Com a renúncia do Rei Afonso XIII, foi proclamada a República dos Trabalhadores, que tinha uma grande quantidade de anarquistas, e foi duramente combatida pelo exército fascista de Franco, com a ajuda militar de Hitler e Mussolini.
Goldman começou a se preocupar com o futuro do anarquismo na Espanha quando a CNT-FAI começou a fazer um governo de coalizão com as forças comunistas, em 1937, em prol da luta contra o fascismo. A Rússia se recusou a continuar enviando armas para os anarquistas da Espanha, e a França fechou as suas fronteiras, para os anarquistas não procurarem abrigo no território francês. Os britânicos e os americanos fizeram vistas grossas para o terrível massacre que aconteceu no final da guerra.
General Franco e o seu amigo nazista Hitler

Nesta época, Emma retornou para Londres, e começou a escrever para o periódico “A Espanha e o Mundo”, que era focado na Guerra Civil. Emma protestou quando as forças comunistas também atacaram as tropas anarquistas e algumas comunidades. Mais tarde as forças nacionalistas do General Franco declararam sua vitória em 1939. Assim, ela sentiu-se desapontada com a humanidade e solitária, o que a fez abandonar tudo e voltar para o Canadá.
Quando completou 70 anos de idade o ex-secretário geral da CNT-FAI, Mariano Vásquez, enviou-lhe uma mensagem de agradecimento, pela sua contribuição na Guerra Civil Espanhola e nomeando-a “nossa mãe espiritual”.
Quando a Segunda Guerra começou na Europa, Emma reiterou sua oposição aos governos totalitários de Hitler, Stalin, Mussolini e Franco, mas, também disse que: “não poderia apoiar uma guerra contra eles feita por democracias que eram, na verdade, regimes fascistas disfarçados”.
No dia 17 de fevereiro de 1940 Emma sofreu um derrame, que paralisou todo o seu lado esquerdo do corpo, deixando-a impedida de falar.
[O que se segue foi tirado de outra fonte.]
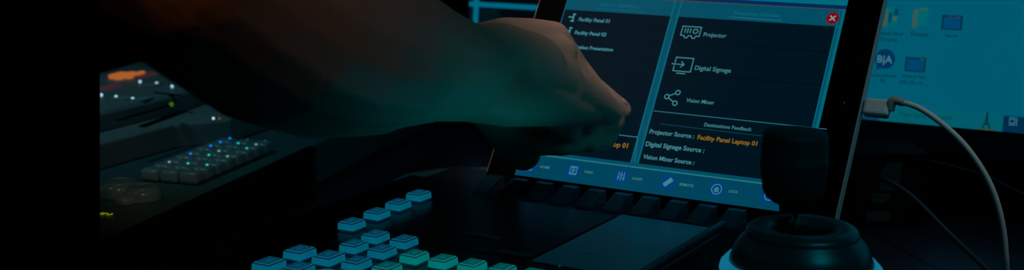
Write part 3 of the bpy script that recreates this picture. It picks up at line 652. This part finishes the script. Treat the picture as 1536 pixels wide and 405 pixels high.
# ================================================================= RIGHT: vented box, cables
vb = at(1334, 290, 0.975); bx_, by_ = vb.x, vb.y
vent = thing('vented_box', 'small black box with slanted grille patches, under the large monitor', 'box', Matrix.Translation((bx_, by_, DESK)))
box('casing', (-0.026, 0.030, 0.0, 0.050, 0.001, 0.056), matte, vent, bev=0.002)
gm = mat('grille_grey', (0.06, 0.10, 0.105), 0.5)
def vl(x, y): r_ = ray(x, y); p = EYE + r_*(by_/r_.y); return p.x-bx_, p.z-DESK
for (xa, xb_, ya, yb_) in ((1319, 1351, 244, 286), (1306, 1334, 289, 304), (1298, 1334, 317, 331)):
    A = vl(xa, yb_); B = vl(xb_, ya); bm = bmesh.new(); n_ = int((B[0]-A[0]+(B[1]-A[1])*0.6)/0.0026)
    for i in range(n_):
        s0 = A[0] - (B[1]-A[1])*0.6 + i*0.0026
        # slanted bar clipped to the patch
        def cl(z): return s0 + (z-A[1])*0.9
        z0, z1 = A[1], B[1]
        za = max(z0, A[1]+(A[0]-s0)/0.9); zb = min(z1, A[1]+(B[0]-s0)/0.9)
        if zb-za < 0.001: continue
        w_ = 0.0011
        vsx = [(cl(za), za), (cl(za)+w_, za), (cl(zb)+w_, zb), (cl(zb), zb)]
        lo = [bm.verts.new((x, -0.0002, z)) for x, z in vsx]; hi = [bm.verts.new((x, -0.0014, z)) for x, z in vsx]
        bm.faces.new(hi)
        for q in range(4): bm.faces.new((lo[q], lo[(q+1) % 4], hi[(q+1) % 4], hi[q]))
    bmesh.ops.recalc_face_normals(bm, faces=bm.faces)
    from_bm('grille', bm, gm, vent)
bc = mat('black_cable', (0.02, 0.03, 0.035), 0.22)
c = tube('black_cable', [at(1322, 268, .955), at(1350, 282, .93), at(1378, 304, .905), at(1420, 347, .87), at(1475, 400, .84), at(1505, 440, .815), hz(1545, 475, -0.2625), hz(1600, 490, -0.2625)], 0.0017, bc, n=12)
tag(c, 'glossy black cable slanting down right from the vented box', 'cable')
c = tube('black_cable', [at(1338, 240, 1.03), at(1352, 236, 1.01), at(1400, 243, 1.0), at(1470, 262, 0.985), at(1536, 292, .955), at(1580, 320, .94), hz(1640, 372, -0.2635)], 0.0012, bc, n=10)
tag(c, 'thin black cable looping right below the large monitor bezel', 'cable')
pl_ = thing('audio_plug', 'small dark plug lying between the tablet edge and the vented box', 'plug', Matrix.Translation(Vector(hz(1276, 306, -0.2610))) @ Matrix.Rotation(-0.2, 4, 'Z'))
bm = bmesh.new(); bm_box(bm, -0.002, 0.010, -0.004, 0.004, -0.004, 0.006, 0.0015); from_bm('body', bm, mat('plug_dark', (0.03, 0.07, 0.08), 0.4), pl_)
bm = bmesh.new(); bm_box(bm, -0.009, -0.002, -0.002, 0.002, 0.001, 0.004, 0.0008); from_bm('tip', bm, metal, pl_)

# office chair far behind the desk
ch = thing('office_chair', 'dark grey office chair in the dark behind the forearm', 'chair', Matrix.Translation((-0.17, 2.35, 0)))
cf = mat('chair_fabric', (0.35, 0.30, 0.34), 0.8, noise=0.2, nscale=60)
bm = bmesh.new(); bm_box(bm, -0.22, 0.22, -0.03, 0.03, 0.60, 1.20, 0.028, 4); from_bm('backrest', bm, cf, ch)
bm = bmesh.new(); bm_box(bm, -0.24, 0.24, -0.50, -0.02, 0.43, 0.50, 0.03, 4); from_bm('seat', bm, cf, ch)
box('back_post', (-0.03, 0.03, 0.0, 0.05, 0.40, 0.75), matte, ch, bev=0.005)
lathe('column', [(0.028, 0.08), (0.028, 0.43), (0, 0.43)], matte, ch, center=(0, -0.25), n=24)
for k in range(5):
    a = k*2*math.pi/5
    e = Vector((math.cos(a)*0.28, -0.25+math.sin(a)*0.28, 0.055)); tube('leg', [(0, -0.25, 0.10), e], 0.016, matte, ch, n=10)
    lathe('caster', [(0, 0.0), (0.024, 0.002), (0.028, 0.028), (0.02, 0.05), (0, 0.056)], matte, ch, center=(e.x, e.y), n=16)

# ================================================================= PERSON: arm and pointing hand
def capsule(bm, p0, p1, r0, r1, n=20):
    p0 = Vector(p0); p1 = Vector(p1); d = p1-p0; L = d.length
    q = d.to_track_quat('Z', 'Y').to_matrix().to_4x4()
    prof = []
    for k in range(0, 7): a = -math.pi/2 + k*math.pi/12; prof.append((r0*math.cos(a), r0*math.sin(a)))
    for k in range(0, 7): a = k*math.pi/12; prof.append((r1*math.cos(a), L+r1*math.sin(a)))
    rings = []
    for r_, z in prof:
        if r_ < 1e-5: rings.append([bm.verts.new(p0 + (q @ Vector((0, 0, z))))])
        else: rings.append([bm.verts.new(p0 + (q @ Vector((r_*math.cos(2*math.pi*i/n), r_*math.sin(2*math.pi*i/n), z)))) for i in range(n)])
    for a, b in zip(rings, rings[1:]):
        for i in range(n):
            j = (i+1) % n
            if len(a) == 1: bm.faces.new((a[0], b[i], b[j]))
            elif len(b) == 1: bm.faces.new((a[j], a[i], b[0]))
            else: bm.faces.new((a[j], a[i], b[i], b[j]))
px = lambda r_, d: r_*d/F       # pixel radius at distance d -> metres
def chain(bm, pts):
    """pts: (x, y, distance, radius in metres)"""
    for a, b in zip(pts, pts[1:]): capsule(bm, at(*a[:3]), at(*b[:3]), a[3], b[3])
HAND = dict(
 forearm=[(706, 112, .755, .0275), (655, 98, .715, .0310), (600, 86, .685, .0370), (545, 74, .655, .0440), (480, 60, .620, .0470), (410, 30, .585, .0480), (340, -15, .550, .0450), (270, -70, .520, .0440)],
 upper=[(270, -70, .520, .0440), (130, -190, .50, .050), (-60, -420, .48, .056)],
 heel=[(706, 112, .755, .0275), (745, 100, .778, .0265), (790, 108, .800, .0250)],
 back=[(715, 85, .775, .0200), (756, 60, .800, .0140), (795, 58, .820, .0130), (830, 56, .843, .0105)],
 back2=[(720, 110, .765, .0230), (780, 85, .805, .0165), (838, 80, .832, .0120)],
 back3=[(720, 125, .760, .0215), (780, 115, .795, .0175), (836, 112, .818, .0125)],
 ulnar=[(715, 135, .755, .0195), (760, 145, .775, .0175), (815, 152, .795, .0135)],
 index=[(832, 60, .845, .0108), (859, 100, .866, .0100), (885, 133, .878, .0098), (912, 153, .889, .0088), (931, 165.5, .8975, .0076)],
 index2=[(830, 80, .838, .0110), (870, 125, .868, .0098)],
 middle=[(834, 86, .832, .0115), (876, 148, .862, .0104), (914, 186, .882, .0094), (906, 207, .880, .0084), (884, 212, .866, .0078)],
 ring=[(838, 112, .820, .0120), (866, 152, .846, .0110), (884, 192, .868, .0096), (866, 212, .866, .0086), (840, 216, .850, .0080)],
 pinky=[(822, 150, .802, .0130), (846, 180, .835, .0108), (852, 200, .852, .0094), (828, 214, .852, .0086), (806, 216, .842, .0078)],
 web1=[(832, 97, .826, .0125), (890, 148, .868, .0110)], web2=[(832, 120, .820, .0145), (888, 150, .860, .0125)],
 web5=[(890, 148, .866, .0115), (916, 180, .878, .0100), (885, 196, .872, .0100)],
 web7=[(765, 116, .780, .0245), (836, 124, .814, .0165)],
 web3=[(812, 140, .800, .0155), (862, 156, .842, .0120)], web4=[(795, 95, .805, .0190), (838, 112, .828, .0130)],
 heelb=[(712, 134, .745, .0190), (760, 149, .755, .0162), (815, 160, .780, .0120), (848, 163, .812, .0110), (884, 166, .848, .0095)],
 web6=[(845, 133, .816, .0145), (890, 156, .855, .0125), (917, 170, .877, .0095)],
 fillB=[(790, 130, .800, .0200), (838, 138, .825, .0140)],
 thumb=[(726, 135, .800, .0180), (756, 184, .840, .0155), (772, 213, .855, .0138), (785, 230, .858, .0116)],
 palm=[(750, 135, .805, .0190), (800, 165, .845, .0130), (840, 180, .860, .0100)])
bm = bmesh.new()
for k_, c_ in HAND.items(): chain(bm, c_)
arm = from_bm('person', bm, skin)
def remesh(o, vox, it, fac=0.5):
    m = o.modifiers.new('r', 'REMESH'); m.mode = 'VOXEL'; m.voxel_size = vox; m.use_smooth_shade = True
    s = o.modifiers.new('s', 'SMOOTH'); s.factor = fac; s.iterations = it
    dg = bpy.context.evaluated_depsgraph_get(); me = bpy.data.meshes.new_from_object(o.evaluated_get(dg)); o.modifiers.clear(); o.data = me
    for p in me.polygons: p.use_smooth = True
remesh(arm, 0.0013, 8)
tag(arm, 'person reaching in from the left with a bare forearm, index finger pointing at the tablet', 'person')
# index fingernail: lies on the back of the last joint
def nail(pa, pb, rad, up):
    A = at(*pa); B = at(*pb); d = (B-A).normalized(); up = (up - d*up.dot(d)).normalized(); s = d.cross(up)
    bm = bmesh.new(); rows = []
    for i in range(7):
        t = i/6; r_ = []
        hw = 0.0046*(1-0.35*(2*t-1)**4)
        for j in range(7):
            a = (j/6-0.5)*2*0.95; r_.append(bm.verts.new(A + d*(t*0.0095) + s*math.sin(a)*rad*1.0*(hw/0.0046) + up*(math.cos(a)*rad + 0.0001)))
        rows.append(r_)
    for a, b in zip(rows, rows[1:]):
        for j in range(6): bm.faces.new((a[j], a[j+1], b[j+1], b[j]))
    o = from_bm('fingernail', bm, nailm, arm, True); m = o.modifiers.new('s', 'SOLIDIFY'); m.thickness = 0.0005; return o
nail((918, 156, .8905), (931, 165.5, .8975), 0.0078, Vector((0.35, 0.1, 0.9)))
No dia 08 de maio ela sofreu mais um sério derrame, e faleceu seis dias depois, na cidade de Toronto, no Canadá.

Frente à pressão da opinião pública, o Serviço de Imigração Americano permitiu que o seu corpo fosse trazido para os Estados Unidos, onde foi velado e enterrado, no mesmo cemitério de Chicago em que se encontravam os corpos dos anarquistas mortos na Revolta de Haymarket.
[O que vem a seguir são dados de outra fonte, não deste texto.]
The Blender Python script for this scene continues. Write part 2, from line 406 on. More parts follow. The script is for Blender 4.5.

Emma Goldman contribuiu para diversos campos da filosofia política moderna e influenciou alguns escritores anarquistas do seu tempo. Ela acreditava que o movimento em busca da libertação humana precisava ser levado adiante por pessoas defensoras da liberdade. Ela defendia o direito de todos terem acesso às coisas radiantes e belas!
Anarcofeminismo

Emma era uma ateia, pois considerava a religião um instrumento de dominação popular, e culpava o Cristianismo pela perpetuação de uma sociedade escravista. Também acreditava que o Sistema Econômico Capitalista era inimigo da liberdade humana. Ela defendia a emancipação feminina, o amor livre, os métodos contraceptivos e foi uma das fundadoras do anarcofeminismo. Combateu a perseguição aos homossexuais e defendia o amor entre eles.
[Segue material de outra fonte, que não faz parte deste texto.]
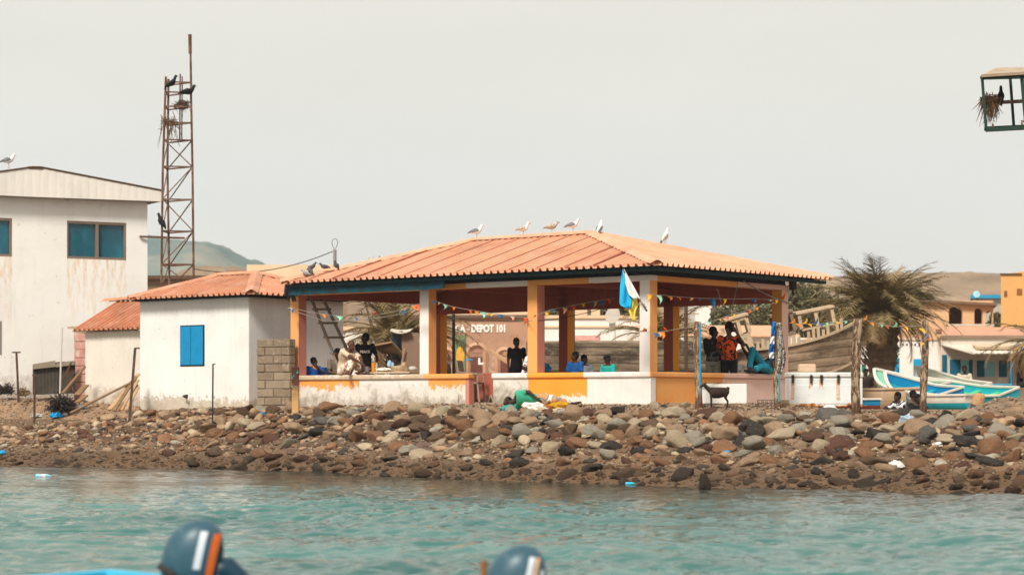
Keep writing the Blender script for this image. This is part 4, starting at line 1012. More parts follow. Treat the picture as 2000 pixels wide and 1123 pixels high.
tree('broad_tree', 'tree right of the orange house with arched windows', 1212, 577, 101, 1.5, 1.7, 26, group=gT)
tree('broad_tree', 'dark tree behind the date palm at its right shoulder', 1786, 562, 110, .9, 1.0, 27, group=gT)
tree('broad_tree', 'pale tree left of the date palm crown', 1648, 572, 96, 1.8, 1.6, 28, group=gT)
tree('broad_tree', 'narrow dark tree beside the orange arcade house', 1950, 590, 112, .6, 1.4, 29, group=gT, n=2600)
for i, (px, pt, lab) in enumerate(((742, 500, 'tips of a bare tree showing above the pavilion roof ridge'),)):
    tree('broad_tree', lab, px, pt, 88, 1.2, .8, 40 + i, M_DRY, n=700, lf=.2, group=gT)

# ------------------------------------------------------------------ beached wooden ship and boats
def hull_pts(L, B, H, bow=.5, sheer=.35, stern=.7, n=22, rows=9, bow_end=1):
    """half sections: x along length (stern 0 .. bow L); returns list of sections of (y,z)"""
    S = []
    for i in range(n + 1):
        t = i / n; w = B / 2 * (stern + (1 - stern) * min(1, t * 2.5)) * (1 - max(0, (t - .55) / .45) ** 2.0) + .015
        top = H + sheer * (max(0, t - .35) / .65) ** 2 + sheer * .15 * (1 - t) ** 2; keel = bow * (max(0, (t - .72)) / .28) ** 2 * H * .9
        row = []
        for j in range(rows + 1):
            u = j / rows; yy = w * (math.sin(u * math.pi / 2) ** .62); zz = keel + (top - keel) * (1 - math.cos(u * math.pi / 2)) ** .85
            row.append((yy, zz))
        S.append((t * L, row))
    return S
def hull_mesh(mb, S, thick=.04, lo=0, hi=None, outward=0):
    rows = len(S[0][1]) - 1; hi = rows if hi is None else hi
    for sg in (-1, 1):
        for off in (0, 1):
            P = [[(x + (0), sg * max(.002, (y + outward - (thick if off else 0))), z + (thick * .6 if off else 0)) for y, z in row[lo:hi + 1]] for x, row in S]
            mb.grid(P, (sg < 0) != bool(off))
        if hi == rows: mb.grid([[(x, sg * (row[-1][0] + outward), row[-1][1]), (x, sg * max(.002, row[-1][0] - thick), row[-1][1] + thick * .6)] for x, row in S])
    x, row = S[0]; pts = [(x, -y - outward, z) for y, z in row[lo:hi + 1]][::-1] + [(x, y + outward, z) for y, z in row[lo:hi + 1]]
    mb.add(pts, [tuple(range(len(pts)))])
def plank_mat(name, c, c2, dark, scale=9):
    s = NT(name); v = s.vec((.6, .6, 1)); wv = s.n('ShaderNodeTexWave'); wv.wave_type = 'BANDS'; wv.bands_direction = 'Z'; wv.inputs['Scale'].default_value = scale * .16; wv.inputs['Distortion'].default_value = 1.6; wv.inputs['Detail'].default_value = 3; wv.inputs['Detail Scale'].default_value = .6
    s.l(v, wv.inputs['Vector']); n = s.noise(2.0, 7, .75, s.vec((.35, .35, 2.2))); n2 = s.noise(1.1, 5, .7, s.vec((.7, 1, 1.6)))
    col = s.ramp(n, [(.3, dark), (.5, c), (.7, c2)]); col = s.mix(s.ramp(wv.outputs['Fac'], [(.04, .75), (.13, 0.0)]), col, dark); col = s.mix(s.ramp(n2, [(.50, 0.0), (.60, .8)]), col, dark); col = s.mix(s.ramp(s.noise(2.6, 6, .8, s.vec((.5, 1, 1.4))), [(.56, 0.0), (.66, .5)]), col, '#b9a58a')
    MATS[name] = s.fin(col, .9, wv.outputs['Fac'], .4, .02, 0, .2); return MATS[name]
M_PLK = plank_mat('weathered_planks', '#8d7760', '#ad9578', '#4d4034'); M_PLK2 = plank_mat('grey_planks', '#80705d', '#a08f78', '#3e352c')
# ship A: long hull lying behind the pavilion
shA = thing('ship_hull', 'long weathered plank hull lying behind the low pavilion wall', 'ship', (X_(1030, 61), 61, .95), R(-2)); m = MB()
hull_mesh(m, hull_pts(X_(1490, 61) - X_(1030, 61), 2.6, Z_(671, 61) - .95, .3, -.05, .8), .08); m.build('hull', M_PLK2, shA)
m = MB(); L_ = X_(1490, 61) - X_(1030, 61); m.box(.1, L_ * .8, -1.1, 1.1, 1.3, 1.36); m.build('deck', mat('dark_deck', '#4a4036'), shA)
# ship B: dhow with raised bow and leaning wheelhouse
d_ = 58.5; shB = thing('wooden_dhow', 'derelict wooden dhow with a leaning broken wheelhouse and high curved bow', 'ship', (X_(1436, d_), d_, .75), R(-4)); shB.rotation_euler.y = R(-7)
L_ = X_(1690, d_) - X_(1436, d_); S = hull_pts(L_, 2.4, 1.9, .16, .45, .8, 26, 12); m = MB(); hull_mesh(m, S, .08); m.build('hull', M_PLK, shB)
for sg in (-1, 1):
    m = MB()
    for (x, row), (x2, row2) in zip(S, S[1:]): m.beam((x, sg * (row[-1][0] + .03), row[-1][1] + .03), (x2, sg * (row2[-1][0] + .03), row2[-1][1] + .03), .08, .06)
    m.build('gunwale', mat('pale_gunwale', '#b39c7e', .9, .2, 4), shB)
    m = MB()
    for (x, row), (x2, row2) in zip(S, S[1:]): m.beam((x, sg * (row[8][0] + .02), row[8][1]), (x2, sg * (row2[8][0] + .02), row2[8][1]), .05, .05)
    m.build('rubbing_strake', mat('pale_gunwale', '#b39c7e'), shB)
for x, row in S[2:-3:1]:
    if random.random() < .75: m = MB(); m.beam((x, -row[-1][0], row[-1][1]), (x + .02, -row[-1][0], row[-1][1] + random.uniform(.12, .34)), .08, .06); m.build('rail_stump', mat('pale_gunwale', '#b39c7e'), shB)
m = MB(); m.box(.1, L_ * .75, -.9, .9, 1.75, 1.8); m.build('deck', mat('dark_deck', '#4a4036'), shB)
def cabin(name, px0, px1, pyb, pyt, tilt, mm, solid_lo=.45, y=-.2, dp=1.2):
    x0 = X_(px0, d_) - shB.location.x; w = X_(px1, d_) - X_(px0, d_); z0 = Z_(pyb, d_) - .75 - x0 * math.tan(R(7)); h = Z_(pyt, d_) - Z_(pyb, d_); c = MB()
    for yy in (y - dp / 2, y + dp / 2):
        c.box(0, w, yy - .03, yy + .03, 0, h * solid_lo)
        for fx in (0, .5, 1): c.beam((w * fx, yy, h * solid_lo), (w * fx, yy, h * .93), .09)
        c.box(0, w, yy - .04, yy + .04, h * .9, h)
    for xx in (.03, w - .03): c.box(xx - .03, xx + .03, y - dp / 2 + .03, y + dp / 2 - .03, 0, h * solid_lo)
    c.box(-.08, w + .08, y - dp / 2 - .08, y + dp / 2 + .08, h, h + .06)
    o = c.build(name, mm, shB); o.location = (x0, 0, z0); o.rotation_euler = (R(3), R(tilt), 0); return o
M_CAB = mat('bleached_board', '#c2a98a', .9, .2, 3, (.30, .22, .15), .4)
cabin('wheelhouse', 1455, 1490, 688, 622, -9, M_CAB, .5)
cabin('deckhouse', 1538, 1572, 660, 616, -8, mat('dark_cabin', '#7b6a57', .9, .3), .2)
cabin('fore_cabin', 1586, 1650, 645, 612, -4, M_CAB, .12, .3)
m = MB(); m.box(0, .55, -1.2, -1.14, .0, .16); o = m.build('white_plank', M_WHF, shB); o.location = (X_(1535, d_) - shB.location.x, 0, Z_(690, d_) - .75); o.rotation_euler.y = R(-6)
m = MB(); m.box(0, .35, -1.25, -1.2, .0, .5); o = m.build('white_plank', M_WHF, shB); o.location = (X_(1443, d_) - shB.location.x, 0, Z_(692, d_) - .75); o.rotation_euler.y = R(-20)
m = MB(); m.beam((X_(1430, d_) - shB.location.x, -.9, Z_(640, d_) - .75), (X_(1452, d_) - shB.location.x, -.9, Z_(690, d_) - .75), .1); m.beam((X_(1432, d_) - shB.location.x, -.9, Z_(648, d_) - .75), (X_(1456, d_) - shB.location.x, -.9, Z_(643, d_) - .75), .1); m.build('broken_frame', M_CAB, shB)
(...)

Emma enxergava o Estado como um meio de controle e dominação do povo. Acreditava que o voto gerava uma ilusão de participação do povo na política, e que as lutas sociais tinham que ser feitas através das greves, protestos e da ação direta contra as autoridades políticas imorais que cometiam abusos.

De qualquer forma, tanto Emma Goldman como Alexander Berkman, foram pessoas atuantes e participativas, que viveram intensamente as suas vidas, e deixaram os seus nomes gravados na história do anarquismo mundial.